Il y a urgence à trouver des spectacles contemporains même lorsqu'il s'agit de réinvention. Le théâtre doit être activiste !
Ruth Mackenzie
De quoi poser la question de la place des auteurs contemporains et des formes artistiques contemporaines que le théâtre a l'ambition de sentir, de voir venir et de promouvoir avant tout le monde.
- Le développement de ressources propres
Pour financer ces ambitions, le choix de Ruth Mackenzie au Châtelet n'est pas un hasard. L'administratrice est rompue à là recherche de ressources propres innovantes. Le théâtre, depuis l'ère Jean Luc Choplin qui l'a dirigé depuis 2006, a perdu 20% de subventions publiques. La ville de Paris, lui vers 15 ,5 millions d'euros par an, soit 50% de son budget total de 30 millions d'euros. La billetterie lui rapporte environ 10 millions par an. Reste donc à trouver près de 5 millions via des mécènes. Un défi majeur dans cette (r)évolution du Théâtre du Châtelet pour lequel la nouvelle directrice a prévu d'investir 2 millions et demi d'euros dans une nouvelle direction du développement.
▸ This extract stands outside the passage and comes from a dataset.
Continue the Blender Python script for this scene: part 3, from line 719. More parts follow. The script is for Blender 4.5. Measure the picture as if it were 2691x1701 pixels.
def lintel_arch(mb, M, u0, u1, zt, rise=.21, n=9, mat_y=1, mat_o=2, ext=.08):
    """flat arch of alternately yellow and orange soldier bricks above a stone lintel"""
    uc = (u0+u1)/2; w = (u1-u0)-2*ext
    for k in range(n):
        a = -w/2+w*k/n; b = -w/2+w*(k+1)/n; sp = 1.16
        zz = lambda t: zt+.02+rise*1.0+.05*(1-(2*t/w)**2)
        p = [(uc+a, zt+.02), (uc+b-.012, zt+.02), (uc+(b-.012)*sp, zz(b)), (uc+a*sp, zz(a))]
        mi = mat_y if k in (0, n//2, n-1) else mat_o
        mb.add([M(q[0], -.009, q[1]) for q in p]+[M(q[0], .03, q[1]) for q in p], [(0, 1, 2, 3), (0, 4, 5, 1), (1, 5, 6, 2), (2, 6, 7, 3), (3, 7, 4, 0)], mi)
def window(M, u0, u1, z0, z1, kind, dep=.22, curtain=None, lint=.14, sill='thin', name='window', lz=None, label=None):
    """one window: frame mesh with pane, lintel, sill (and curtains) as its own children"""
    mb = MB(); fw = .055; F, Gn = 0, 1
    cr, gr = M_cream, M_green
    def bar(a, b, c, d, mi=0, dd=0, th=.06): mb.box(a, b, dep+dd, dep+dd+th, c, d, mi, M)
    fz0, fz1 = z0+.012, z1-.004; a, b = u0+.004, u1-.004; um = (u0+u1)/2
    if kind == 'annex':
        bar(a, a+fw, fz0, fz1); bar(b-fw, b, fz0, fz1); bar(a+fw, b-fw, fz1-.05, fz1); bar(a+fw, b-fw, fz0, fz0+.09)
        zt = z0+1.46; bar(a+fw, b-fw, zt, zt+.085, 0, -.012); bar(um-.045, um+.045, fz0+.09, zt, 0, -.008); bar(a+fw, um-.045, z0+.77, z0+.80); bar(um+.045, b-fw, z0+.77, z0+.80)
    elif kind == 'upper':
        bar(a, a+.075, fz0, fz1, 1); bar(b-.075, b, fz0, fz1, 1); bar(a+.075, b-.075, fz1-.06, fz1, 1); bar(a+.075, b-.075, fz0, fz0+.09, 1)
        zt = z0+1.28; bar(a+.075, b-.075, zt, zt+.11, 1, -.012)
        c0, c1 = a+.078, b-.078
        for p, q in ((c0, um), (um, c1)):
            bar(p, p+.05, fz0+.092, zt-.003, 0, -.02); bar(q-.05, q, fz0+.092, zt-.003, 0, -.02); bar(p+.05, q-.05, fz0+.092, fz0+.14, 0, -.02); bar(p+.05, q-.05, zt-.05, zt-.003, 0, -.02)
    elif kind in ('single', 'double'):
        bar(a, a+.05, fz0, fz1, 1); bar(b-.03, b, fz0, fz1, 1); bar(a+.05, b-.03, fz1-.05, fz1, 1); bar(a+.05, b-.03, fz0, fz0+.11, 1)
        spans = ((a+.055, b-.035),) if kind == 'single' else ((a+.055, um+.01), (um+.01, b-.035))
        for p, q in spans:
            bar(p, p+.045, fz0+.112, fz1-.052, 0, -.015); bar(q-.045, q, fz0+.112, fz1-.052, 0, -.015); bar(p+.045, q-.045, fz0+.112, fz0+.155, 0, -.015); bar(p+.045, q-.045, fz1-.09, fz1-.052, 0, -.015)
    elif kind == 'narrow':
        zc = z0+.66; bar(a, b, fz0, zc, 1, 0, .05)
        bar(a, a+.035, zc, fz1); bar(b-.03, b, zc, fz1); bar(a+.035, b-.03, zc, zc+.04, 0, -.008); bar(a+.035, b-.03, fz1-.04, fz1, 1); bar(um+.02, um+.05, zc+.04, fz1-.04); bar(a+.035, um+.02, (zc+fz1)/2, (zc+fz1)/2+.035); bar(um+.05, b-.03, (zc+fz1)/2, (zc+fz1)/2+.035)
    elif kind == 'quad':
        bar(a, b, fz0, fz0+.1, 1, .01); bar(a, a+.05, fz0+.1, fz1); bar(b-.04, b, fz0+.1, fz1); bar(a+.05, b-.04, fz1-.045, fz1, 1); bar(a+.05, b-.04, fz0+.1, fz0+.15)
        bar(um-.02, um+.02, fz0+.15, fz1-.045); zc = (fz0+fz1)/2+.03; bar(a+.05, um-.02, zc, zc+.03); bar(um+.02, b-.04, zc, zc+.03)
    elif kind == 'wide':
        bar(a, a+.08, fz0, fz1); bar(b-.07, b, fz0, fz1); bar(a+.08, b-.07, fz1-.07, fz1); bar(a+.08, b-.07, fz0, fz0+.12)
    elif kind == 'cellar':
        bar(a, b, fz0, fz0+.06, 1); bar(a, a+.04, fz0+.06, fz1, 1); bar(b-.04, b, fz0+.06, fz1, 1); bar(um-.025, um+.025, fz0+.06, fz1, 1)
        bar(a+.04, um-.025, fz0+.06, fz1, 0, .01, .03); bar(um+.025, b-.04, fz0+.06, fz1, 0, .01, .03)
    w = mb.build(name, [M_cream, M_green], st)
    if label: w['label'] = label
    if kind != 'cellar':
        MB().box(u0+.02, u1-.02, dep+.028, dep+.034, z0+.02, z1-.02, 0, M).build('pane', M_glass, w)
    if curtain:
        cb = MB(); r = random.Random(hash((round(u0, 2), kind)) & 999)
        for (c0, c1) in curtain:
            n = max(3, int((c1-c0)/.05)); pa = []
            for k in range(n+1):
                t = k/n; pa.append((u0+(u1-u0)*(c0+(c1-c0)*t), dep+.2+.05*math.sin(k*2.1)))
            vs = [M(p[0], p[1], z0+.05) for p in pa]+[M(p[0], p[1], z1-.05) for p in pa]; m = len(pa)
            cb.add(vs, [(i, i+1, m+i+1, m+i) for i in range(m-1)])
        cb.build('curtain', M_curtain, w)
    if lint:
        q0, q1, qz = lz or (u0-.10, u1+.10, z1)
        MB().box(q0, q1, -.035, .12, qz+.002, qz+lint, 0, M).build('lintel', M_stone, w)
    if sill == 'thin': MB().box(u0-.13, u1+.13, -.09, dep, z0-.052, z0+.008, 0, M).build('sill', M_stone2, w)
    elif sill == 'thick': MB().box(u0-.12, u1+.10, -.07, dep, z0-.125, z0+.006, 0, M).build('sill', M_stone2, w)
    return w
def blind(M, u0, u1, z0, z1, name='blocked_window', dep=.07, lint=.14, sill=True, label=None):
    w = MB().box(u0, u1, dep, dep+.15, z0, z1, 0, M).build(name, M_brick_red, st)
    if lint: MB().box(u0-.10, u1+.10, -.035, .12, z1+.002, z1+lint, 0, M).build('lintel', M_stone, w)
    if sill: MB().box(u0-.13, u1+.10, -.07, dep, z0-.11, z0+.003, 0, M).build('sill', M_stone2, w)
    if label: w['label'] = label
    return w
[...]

Il s'agit d'avoir les moyens de nos ambitions mais sans perdre l'âme du théâtre, qui est notre raison d'être et c'est un vrai défi.
Ruth Mackenzie
Dans ce contexte, vouloir que des spectacles subventionnés puissent aussi être rentables n'est plus un gros mot. Le théâtre public s'inspire en cela du théâtre privé. Quant au théâtre privé, il a aussi une carte à jouer en se rapprochant du théâtre subventionné.
C'est le grand plus de Ruth Mackenzie au Châtelet. Elle arrive de l'international sans être brouillée par nos vieilles querelles théâtre public versus théâtre privé. Elle trouve naturel de collaborer avec le privé si le contenu s'y prête et c'est un vrai coup de frais pour le théâtre aujourd'hui.
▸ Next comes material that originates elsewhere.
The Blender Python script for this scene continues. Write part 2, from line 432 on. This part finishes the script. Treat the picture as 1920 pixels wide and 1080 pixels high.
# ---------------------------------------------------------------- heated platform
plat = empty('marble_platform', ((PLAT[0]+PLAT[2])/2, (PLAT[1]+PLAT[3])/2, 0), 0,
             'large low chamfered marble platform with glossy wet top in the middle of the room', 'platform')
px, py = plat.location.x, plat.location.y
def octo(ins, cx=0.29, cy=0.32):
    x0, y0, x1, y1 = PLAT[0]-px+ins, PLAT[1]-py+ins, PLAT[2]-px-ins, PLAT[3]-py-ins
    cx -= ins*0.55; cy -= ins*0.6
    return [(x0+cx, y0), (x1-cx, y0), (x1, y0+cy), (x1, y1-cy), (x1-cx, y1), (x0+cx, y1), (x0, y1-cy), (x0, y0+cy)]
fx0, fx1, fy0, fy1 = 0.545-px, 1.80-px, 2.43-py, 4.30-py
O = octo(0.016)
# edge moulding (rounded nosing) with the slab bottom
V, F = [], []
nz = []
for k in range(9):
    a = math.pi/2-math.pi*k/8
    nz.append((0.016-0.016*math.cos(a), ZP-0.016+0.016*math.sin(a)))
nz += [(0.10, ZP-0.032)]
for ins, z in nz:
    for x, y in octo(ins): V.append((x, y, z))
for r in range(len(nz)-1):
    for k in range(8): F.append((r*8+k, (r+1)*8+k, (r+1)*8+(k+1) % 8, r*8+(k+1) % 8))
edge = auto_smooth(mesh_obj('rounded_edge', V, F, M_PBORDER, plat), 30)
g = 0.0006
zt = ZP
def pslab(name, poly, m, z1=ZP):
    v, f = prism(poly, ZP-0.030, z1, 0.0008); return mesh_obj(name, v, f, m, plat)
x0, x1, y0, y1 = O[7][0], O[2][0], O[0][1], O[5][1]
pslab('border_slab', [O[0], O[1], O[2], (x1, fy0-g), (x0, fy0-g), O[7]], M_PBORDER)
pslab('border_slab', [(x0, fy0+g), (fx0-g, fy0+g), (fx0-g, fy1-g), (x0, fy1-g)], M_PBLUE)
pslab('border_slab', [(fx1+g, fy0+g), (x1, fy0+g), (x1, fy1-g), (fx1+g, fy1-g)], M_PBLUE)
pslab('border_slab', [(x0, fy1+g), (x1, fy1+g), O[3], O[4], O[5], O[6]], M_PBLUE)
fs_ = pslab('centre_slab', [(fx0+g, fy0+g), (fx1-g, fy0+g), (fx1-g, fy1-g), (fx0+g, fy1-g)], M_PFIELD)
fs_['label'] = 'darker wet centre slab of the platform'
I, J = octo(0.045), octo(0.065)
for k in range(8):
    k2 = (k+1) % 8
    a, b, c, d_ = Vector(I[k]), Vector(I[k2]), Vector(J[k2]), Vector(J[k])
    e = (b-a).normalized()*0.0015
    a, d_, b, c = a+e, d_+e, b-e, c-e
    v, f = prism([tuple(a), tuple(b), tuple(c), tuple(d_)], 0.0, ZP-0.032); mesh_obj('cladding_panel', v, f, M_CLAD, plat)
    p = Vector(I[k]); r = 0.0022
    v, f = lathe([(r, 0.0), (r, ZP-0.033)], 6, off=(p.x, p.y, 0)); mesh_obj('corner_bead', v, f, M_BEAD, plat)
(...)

Jean Robert-Charrier, le directeur du Théâtre de la Porte Saint-Martin
Théâtre privé : miser sur l'artistique
Le théâtre privé n'échappe pas à la crise. Surreprésenté à Paris, peu de ses productions sont données en région. Trop chères et surtout pas assez exigeantes artistiquement pour des scènes publiques qui ont énormément de spectacles à présenter. Dans ce paysage, le jeune directeur du Théâtre de la Porte Saint-Martin à Paris opère lui aussi une petite révolution.

Aujourd'hui, le théâtre privé a un public vieillissant qui vient voir des spectacles bourgeois familiaux et souvent ennuyeux qui ne gênent plus personne. On pourrait continuer comme ça jusqu'à ce que les spectateurs passent l'arme à gauche mais c'est une vision à court terme. Il faut changer notre façon de faire du théâtre et cela passe par un renouvellement de la forme.
Jean Robert-Charrier, directeur du théâtre de la Porte Saint-Martin
Selon le jeune directeur, le handicap du théâtre privé est qu'il a trop longtemps misé sur des acteurs vedettes, qui rendent les spectacles très chers, au détriment d'un vrai travail de mise en scène. Pour y remédier, il a donc lancé il y a 4 ans l'idée d'accueillir chaque année dans son théâtre une production venue du subventionné. Ce sont les pièces de Joel Pommerat, pour lesquelles il a eu un coup de cœur, qui ont précipité son intuition.
Le problème du théâtre public est qu'il est payé par des citoyens qui ne peuvent pas aller voir les spectacles parce qu'ils ne sont joués que trop peu de fois. Ainsi, les pièces de Joel Pommerat par exemple n'y étaient vues que par 6 000 spectateurs. Nous, nous leur offrons 60 représentations, la moyenne dans le théâtre privé. Cela fait en gros 60 000 spectateurs de plus !
Jean Robert-Charrier
Seulement, pour faire venir ces nouveaux spectateurs, il a fallu les démarcher et surtout adapter la programmation du théâtre : la rendre plus exigeante, afin que ce soit cohérent pour les habitués comme pour les nouveaux venus. Un numéro d'équilibriste qui n'est pas toujours facile mais qui au fil du temps a permis au théâtre privé de pouvoir proposer certaines de ses créations sur des scènes publiques en région. Pari réussi donc, même si le directeur se demande toujours pourquoi son audace qu'il qualifie d’“évidence” est encore une exception dans l'univers du théâtre privé.
Ne nous y trompons pas, la collaboration entre théâtre public et théâtre privé est la meilleure façon de résoudre la crise que traverse le théâtre en France.